First-Principles Calculations of Ionic Conduction in Olivine-Type Li_xFePO₄

Abstract

Super ionic conductors are required for all solid Li ion batteries. Conduction mechanism of Li_xFePO₄ has been revealed by first-principles calculations using plane-wave basis. Crystal structures were constructed using a unit cell and a 1 × 2 × 1 super cell. Transition of Li site occupation with the smallest energy fluctuation was searched through graph theory. Trajectories of Li ions and migration energies were obtained by Nudged Elastic Band Method.
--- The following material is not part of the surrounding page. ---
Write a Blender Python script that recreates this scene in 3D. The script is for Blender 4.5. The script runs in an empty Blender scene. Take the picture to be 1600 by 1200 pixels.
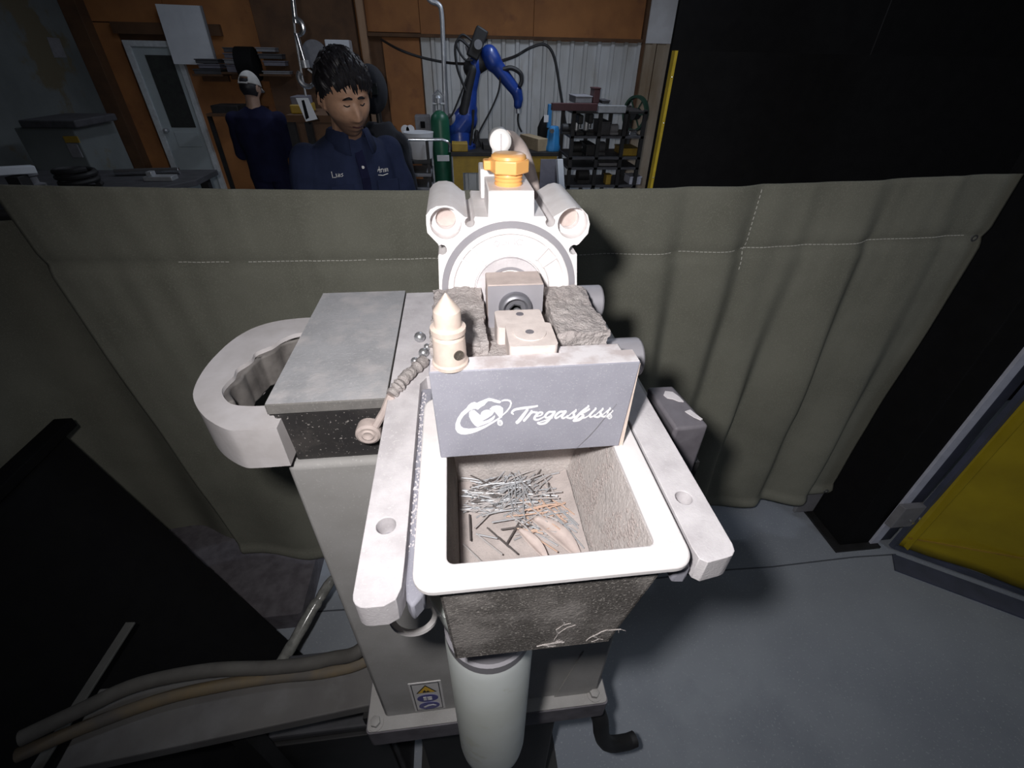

Results show the migrating atoms pass through faces of O polyhedra. At dilute limit of Li, a single ion migrated and had very low migration energy of 0.14 eV. Increasing the carrier concentration resulted in pairing of Li atoms and raised the migration energy. At higher concentration region, cooperative ionic conduction mechanisms of two Li ions occurred. Low migration energies were obtained to be 0.20 and 0.22 eV for x = 0.25 and 0.5 of Li_xFePO₄, respectively. Considering the migration energy and carrier concentration, Li_xFePO₄ with the concentration region 0.25 ≤ x ≤ 0.5 should have high ionic conductivity. These mechanisms would be applied to develop new superionic conductors.